We want our bodies to hold our head upright and reasonably still for a couple of hours and otherwise go away. That is, as a source of anything that vies for our attention, like the aftertaste of pizza and beer. There is still time to brush your teeth. All we want to notice now is the sound around us and the flat and level screen placed where our comfy chair is pointing us.
Now we are ready to combine what we hear and see into a single cinematic experience. Everything has been done to cater to our secondary perception while boring our primary perception. The screen and the speakers will only have to deliver stimuli that our secondary perception can follow and not bother with extra details that serve the now muted needs of our primary perception. Details like color, depth and a consistent sense of location and proportion can be left out without compromising the cinematic experience and can even enhance it. We don't want our bodies to see what we're looking at but just be the machine that delivers the necessary processed sight and sound to where our secondary perception can see, hear and follow it.

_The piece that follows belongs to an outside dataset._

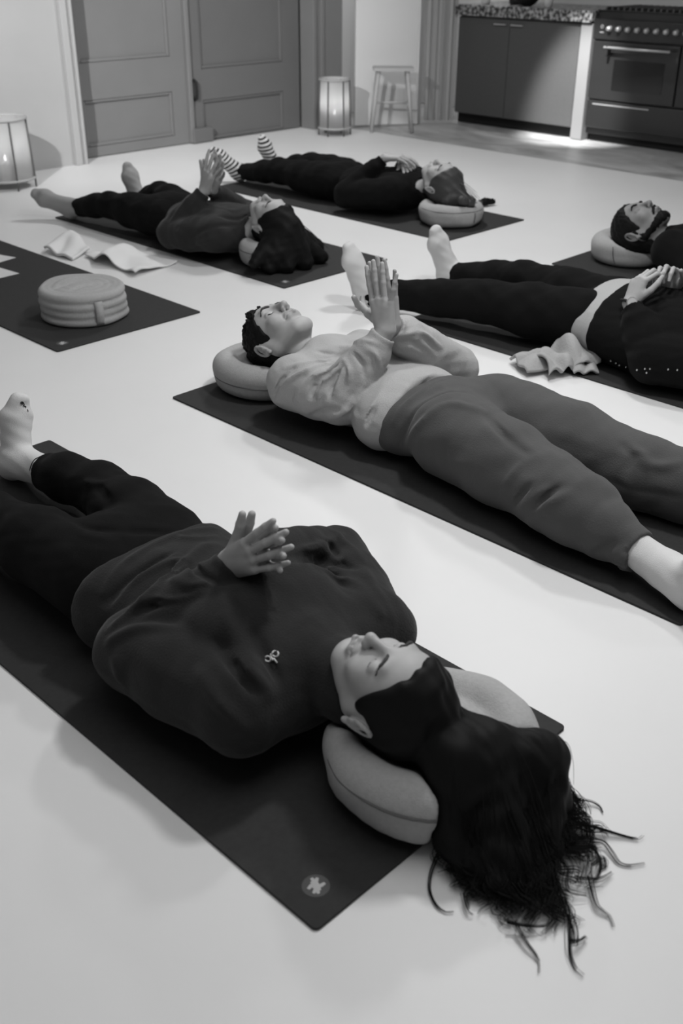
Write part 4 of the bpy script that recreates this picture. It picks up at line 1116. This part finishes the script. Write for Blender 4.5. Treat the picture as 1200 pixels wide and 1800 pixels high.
def person_E():
    J = joints(neck=(4.38, 3.765, .130), headc=(4.375, 3.60, .205), HR=frame((.0, -.985, .05), (-.10, .05, 1)), hs=1.0, nk=.9,
               chest=(4.38, 3.91, .12), belly=(4.38, 4.13, .112), pelvis=(4.38, 4.38, .108),
               sh=[(4.23, 3.83, .135), (4.53, 3.83, .135)], el=[(4.16, 4.09, .10), (4.61, 4.07, .14)], wr=[(4.33, 3.965, .288), (4.44, 3.93, .250)],
               hip=[(4.29, 4.40, .115), (4.47, 4.40, .115)], kn=[(4.28, 4.76, .118), (4.52, 4.74, .125)], an=[(4.26, 5.10, .068), (4.53, 5.07, .068)],
               toe=[(-.50, .55, .66), (-.30, .20, .93)])
    root = thing('person', (4.38, 4.3, MZ), 'woman in black lying near the kitchen in black and white striped socks', 'person')
    C1 = [(.35, .25, .2), (.35, .28, .2), (.38, .3, .2), (.4, .3, .2)]
    hands = [(J['wr'][0], (.42, -.86, .10), (.15, -.05, -1), 1, C1, (.06, .01, -.06, -.14), (.35, .9, .3, -.1, -.1)),
             (J['wr'][1], (-.55, -.82, -.02), (-.1, 0, -1), -1, C1, (.06, .01, -.06, -.14), (.35, .9, .3, -.1, -.1))]
    P, T, fs, sw, lg = dressed(root, J, M_black, M_black, striped(), hands, (.172, .175, .110), (.160, .20, .104), .158, [.078, .076, .068, .060, .050], [.100, .086, .068, .062, .046], 4.34, 51, cuffr=.036, collar=.055)
    for o, B, r in fs:
        me = o.data; v = np.zeros(len(me.vertices)*3, np.float32); me.vertices.foreach_get('co', v); v = v.reshape(-1, 3)
        H_, ball, sd, sole = r; i = 0 if o is fs[0][0] else 1; t = J['toe'][i]
        a = me.attributes.new('stripe', 'FLOAT', 'POINT'); a.data.foreach_set('value', (((v-J['an'][i])@(t+sole*-.35))/.021).astype(np.float32))
    q1 = lambda Q: Q(0, .05, -.035)
    ms = [(q1, at(825, 356, .13), .060, .030), (lambda Q: Q(-.04, .045, .0), at(785, 352, .135), .05, .026), (q1, at(800, 350, .135), .055, .03)]
    H, Q = long_hair(J, root, M_hairE, ms, 80, 55, front=-.004)
    b = SDF(); b.chain([at(812, 352, .15), at(835, 362, .10), at(843, 358, .045)], [.022, .016, .012], .01); b.ell(at(845, 356, .028), (.013, .013, .013)); b.noise(.0015, 60, 3); b.mesh('plait', M_hairE, root, .003)
    b = SDF(); b.chain([at(841, 356, .028), at(852, 355, .024), at(866, 354, .022)], [.012, .022, .015], .006); b.noise(.002, 60, 3).floor(MZ, .004); b.mesh('plait_end', M_hair, root, .003)
    eyebrows(root, P, M_brow, J, .9)
    return J, [head_only(J), H, T]
def person_G():
    J = joints(neck=(4.335, 2.215, .135), headc=(4.315, 2.385, .190), HR=frame((-.04, .985, .02), (-.10, .0, 1)), hs=1.06,
               chest=(4.40, 2.05, .125), belly=(4.42, 1.82, .115), pelvis=(4.42, 1.6, .112),
               sh=[(4.23, 2.17, .14), (4.55, 2.17, .14)], el=[(4.17, 1.90, .105), (4.67, 1.90, .12)], wr=[(4.37, 1.86, .29), (4.43, 1.86, .29)],
               hip=[(4.32, 1.55, .12), (4.52, 1.55, .12)], kn=[(4.28, 1.15, .12), (4.58, 1.15, .12)], an=[(4.25, .80, .07), (4.62, .80, .07)],
               toe=[(-.3, -.1, 1), (.3, -.1, 1)])
    root = thing('person', (4.42, 1.7, MZ), 'bearded man in black lying at the right edge with his head on a grey cushion', 'person')
    C1 = [(.12, .14, .12)]*4
    hands = [(J['wr'][0], (.12, .3, .95), (1, 0, -.06), 1, C1, (.1, .02, -.10, -.2), (.70, .68, .1, -.1, -.1)),
             (J['wr'][1], (-.02, .3, .95), (-1, 0, 0), -1, C1, (.1, .02, -.10, -.2), (.75, .62, .1, -.1, -.1))]
    P, T, fs, sw, lg = dressed(root, J, M_black, M_black, M_white, hands, (.185, .185, .120), (.17, .20, .11), .168, [.086, .086, .078, .066, .054], [.108, .092, .072, .066, .050], 1.66, 61, male=True, cuffr=.038, skin=M_skin2)
    H, Q = hair_cap(J, .010, .012); H.noise(.0018, 30, 6); H.mesh('hair', M_hair, root, .0035)
    R = J['HR']; c = J['headc']; p = lambda a, b, d: c+R@(np.array((a, b, d))*J['hs'])
    reg = SDF()
    for s in (-1, 1): reg.cap(p(s*.058, -.062, -.012), p(s*.018, -.100, .066), .020, .024, .01).cap(p(s*.070, .0, -.006), p(s*.060, -.06, -.012), .010, .020, .01).cap(p(0, -.050, .098), p(s*.030, -.068, .080), .007, .008, .004)
    reg.ell(p(0, -.098, .068), np.array((.030, .024, .03)), R, .01)
    B2 = SDF(); head_ops(B2, J['headc'], J['HR'], J['hs'], True, ears=False); B2.offset(.004).isect(reg, 0, .006).noise(.0012, 70, 7)
    B2.mesh('beard', M_hair, root, .003)
    eyebrows(root, P, M_hair, J, 1.3)
    return J, [head_only(J), H, T]
def person_C():
    J = joints(neck=(3.30, 1.20, .135), headc=(3.30, 1.03, .145), HR=frame((0, -1, 0), (0, 0, 1)), hs=1.03,
               chest=(3.30, 1.37, .125), belly=(3.30, 1.60, .12), pelvis=(3.29, 1.86, .118),
               sh=[(3.13, 1.28, .14), (3.47, 1.28, .14)], el=[(3.04, 1.56, .11), (3.55, 1.55, .12)], wr=[(3.110, 1.715, .245), (3.33, 1.68, .25)],
               hip=[(3.18, 1.92, .125), (3.38, 1.92, .125)], kn=[(3.10, 2.32, .125), (3.42, 2.36, .125)], an=[(2.995, 2.81, .072), (3.44, 2.75, .072)],
               toe=[(-.20, .25, .95), (-.22, .20, .95)])
    root = thing('person', (3.30, 1.9, MZ), 'person in black with clasped hands and a wristwatch, lying behind the man in grey', 'person')
    C1 = [(.75, .95, .55), (.70, 1.0, .6), (.72, 1.0, .6), (.78, .95, .6)]
    hands = [(J['wr'][0], (.42, -.02, .90), (.85, -.35, -.40), -1, C1, (.14, .04, -.08, -.20), (.55, .75, .25, .25, .3)),
             (J['wr'][1], (-.42, .10, .90), (-.90, -.2, -.40), 1, C1, (.14, .04, -.08, -.20), (.55, .75, .25, .25, .3))]
    P, T, fs, sw, lg = dressed(root, J, M_black, M_black, M_white, hands, (.19, .19, .125), (.272, .60, .152), .172, [.090, .092, .084, .068, .056], [.112, .098, .078, .070, .052], 1.842, 71, cuffr=.040, foot_g=.006, male=True)
    H, Q = hair_cap(J, .009, .012); H.floor(MZ, .004); H.mesh('hair', M_hair, root, .005)
    # light tee showing below the sweater
    B = SDF(); B.ell(J['belly']+A3(0, 0, .0), (.265, .60, .148), None, .04); B.plane((0, 1, 0), (3.3, 1.925, .12), .01).plane((0, -1, 0), (3.3, 1.76, 0), .01)
    for px in ([(1050, 508), (1022, 545), (1012, 600)], [(1040, 515), (1018, 550), (1008, 595)], [(1058, 512), (1035, 550), (1026, 602)]): B.fold(px, .007, .009)
    B.floor(MZ, .008); B.mesh('tee_shirt', M_swB, root, .0045)
    # watch
    w = J['wr'][0]; d = nrm(w-J['el'][0]); hf = nrm((.42, -.02, .90)); pw = w+hf*.005; n_ = nrm(np.cross(hf, (0, 0, 1))); up2 = nrm(np.array((-.8, -.6, .1))-hf*(np.array((-.8, -.6, .1))@hf)); sd = np.cross(hf, up2)
    ringp = [pw+up2*.0300*math.cos(t)+sd*.0330*math.sin(t) for t in np.linspace(0, 6.283, 33)]
    wt_ = MB().tube(ringp, .005, 8, False).build('wristwatch_strap', M_ink, root, True)
    cd_ = pw+up2*.034-sd*.004
    MB().tube([cd_-up2*.004, cd_+up2*.005], .0175, 24).build('watch_case', M_steel2, wt_, False)
    MB().tube([cd_+up2*.005, cd_+up2*.006], .0145, 24).build('watch_dial', M_white, wt_, False)
    # bead trim along the near sleeve
    S3 = T.surf([(1073, 634), (1082, 638), (1088, 642), (1100, 645), (1119, 650), (1133, 648), (1136, 655), (1142, 648), (1174, 649), (1190, 650)])
    for p_ in S3:
        MB().lathe(p_-A3(0, 0, .004), [(.001, 0), (.0024, .0010), (.0029, .003), (.0024, .005), (.001, .006)], 10).build('bead', M_steel2, sw, True)
    for o, Bs, r in fs[1:]:
        pass
    return J, [head_only(J), T], fs
J, P = person_B()
cushion('meditation_cushion', 'smooth pale round cushion under the curly-haired man', (2.14, 2.475), .165, .115, M_cushB, [.055], dent=J['dent'])
J, P = person_A()
cushion('meditation_cushion', 'grey round cushion under the dark-haired woman in the foreground', (1.110, .868), .186, .124, M_cush, [.088], dent=J['dent'])
J, dn = person_D()
cushion('meditation_cushion', 'small pale cushion half hidden under the spread dark hair', (3.165, 3.60), .140, .115, M_cushB, [.075], dent=dn)
J, dn = person_E()
cushion('meditation_cushion', 'grey round cushion under the woman in striped socks', (4.375, 3.525), .165, .108, M_cush, [.086], dent=dn, vseams=[[(729, 366), (727, 376), (728, 390)], [(831, 364), (835, 376), (833, 392)]])
EC = J
J, dn = person_G()
cushion('meditation_cushion', 'grey round cushion under the bearded man', (4.385, 2.47), .165, .120, M_cush, False, dent=dn, vseams=[[(1079, 420), (1077, 435), (1077, 450), (1080, 464)]])
J, dn, fs = person_C()
cc_ = A3(2.13, 3.545, MZ)
wr_ = [([cc_+A3(-.11, .02, .124), cc_+A3(-.02, .05, .126), cc_+A3(.08, .03, .124)], .014, -.010), ([cc_+A3(-.08, -.05, .124), cc_+A3(.0, -.03, .126), cc_+A3(.10, -.04, .124)], .012, -.008), ([cc_+A3(-.05, .09, .124), cc_+A3(.05, .10, .124)], .012, .006)]
root, lat, c = cushion('meditation_cushion', 'pleated round cushion with a strap handle, nobody on it, on the empty mat', (2.13, 3.545), .170, .122, M_cush, False, pleat=4, strokes=wr_)
def strap(root, ang, r, z0, z1, w, m, name='strap_handle', out=.004):
    d = A3(math.cos(ang), math.sin(ang), 0); t = A3(-d[1], d[0], 0); b = MB(); V = []; zs_ = np.linspace(z0, z1, 8)
    prof = [(r+out+.010*math.sin(math.pi*(z-z0)/(z1-z0)), z) for z in zs_]
    for rr, z in prof:
        for s in (-1, 1): V.append(root+d*rr+t*s*w/2+A3(0, 0, z))
    for rr, z in prof:
        for s in (-1, 1): V.append(root+d*(rr+.004)+t*s*w/2+A3(0, 0, z))
    n = len(prof); F = []
    for i in range(n-1):
        a = 2*i; F += [(a, a+2, a+3, a+1), (2*n+a, 2*n+a+1, 2*n+a+3, 2*n+a+2), (a, 2*n+a, 2*n+a+2, a+2), (a+1, a+3, 2*n+a+3, 2*n+a+1)]
    F += [(0, 1, 2*n+1, 2*n), (2*n-2, 4*n-2, 4*n-1, 2*n-1)]
    return b.add(V, F)
pS = at(176, 552, .06); angF = math.atan2(pS[1]-cc_[1], pS[0]-cc_[0])
strap(cc_, angF, .165, .008, .100, .030, M_cushB).build('strap_handle', M_cushB, root, True)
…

The screen will show us images that we don't want to react to as actual physical experience. With some acclimation time, the transition comes easily. We can now assume perspectives that fall, fly and hop instantly from spot to spot. It's all about following what's on the screen. Sounds have always been cues to vision as in where to look. When following the screen visually, other untraditional cues like music and phantom voice-overs can be part of the cinematic experience.

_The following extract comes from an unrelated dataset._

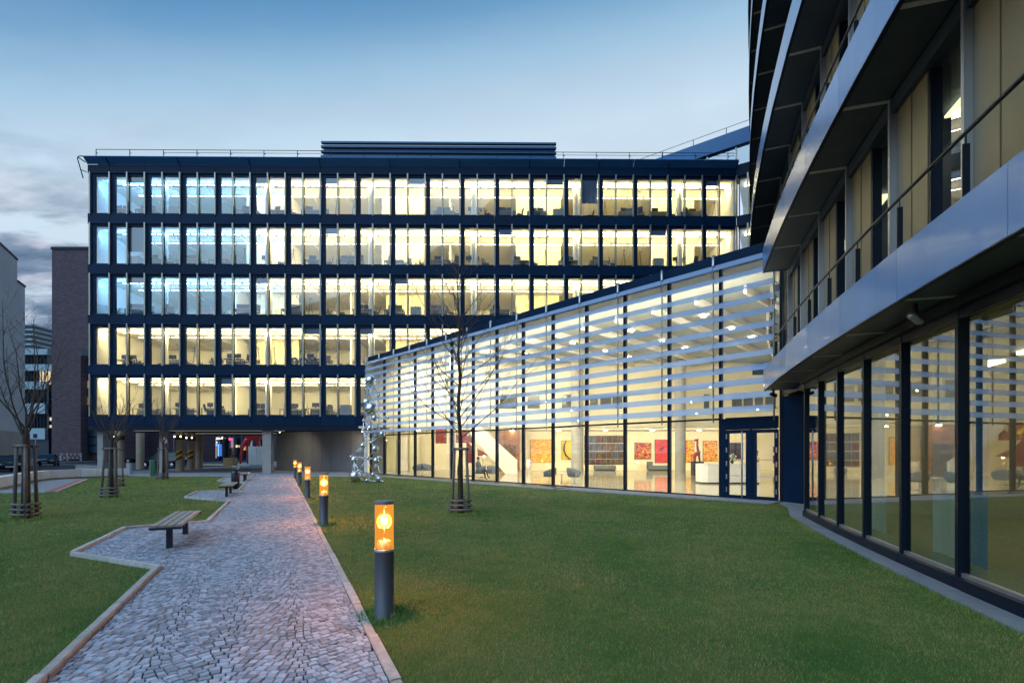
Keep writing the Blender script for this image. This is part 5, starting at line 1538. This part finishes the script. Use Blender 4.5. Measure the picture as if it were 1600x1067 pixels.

Like the conversation, the cinematic experience can be tuned into or out of. Distractions can reduce the presentation to just light shining on a flat surface and sounds from speakers. When tuned in, it makes full use of our following-attention by presenting stimuli that we can follow and muting the stimuli that we cannot follow. Foolish gimmicks like scents and 3D cue our primary perception from its comfy stupor and make the illusion hard to follow even if more realistic. Following a scene with a fire in it should evoke memories of the smell of smoke and not a cue that the cinema is on fire.
Secondary sight and hearing is a running perception. It follows things that are running by running along side them and keeping pace. It cannot stop as in sit still without switching off and nothing looks or sounds any different when it does. It has a narrow range of running speeds. That's why if one talks too fast or too slow the content will not be followed because the pace is outside of follow-ability.
At this point, the following ability is probably getting fatigued. Primary perception has had a workout, too. Following outside stimuli is no longer desired. OUR EYELIDS are slowly filling with lead shot. Assuming a horizontal posture in quiet darkness is desired. Primary perception will be starved of stimulation. This allows follow-ability to become lead-ability. Freed of actual perceptions to follow, the cinematic experience continues to run.
All by itself, our secondary perception is an un-place-able sensation of moving and unfolding visuals and sounds. It is a following of recalled memories and an inner improvisation. There is still talking going on, because you're still following speech. Thinking in words or recalling the evening's conversation is all talking to yourself. Eventually, our attention will shift from following words to following visualizations. Those and things that are added up or connected or worked out in another un-place-able place within becomes the stuff that dreams are made of.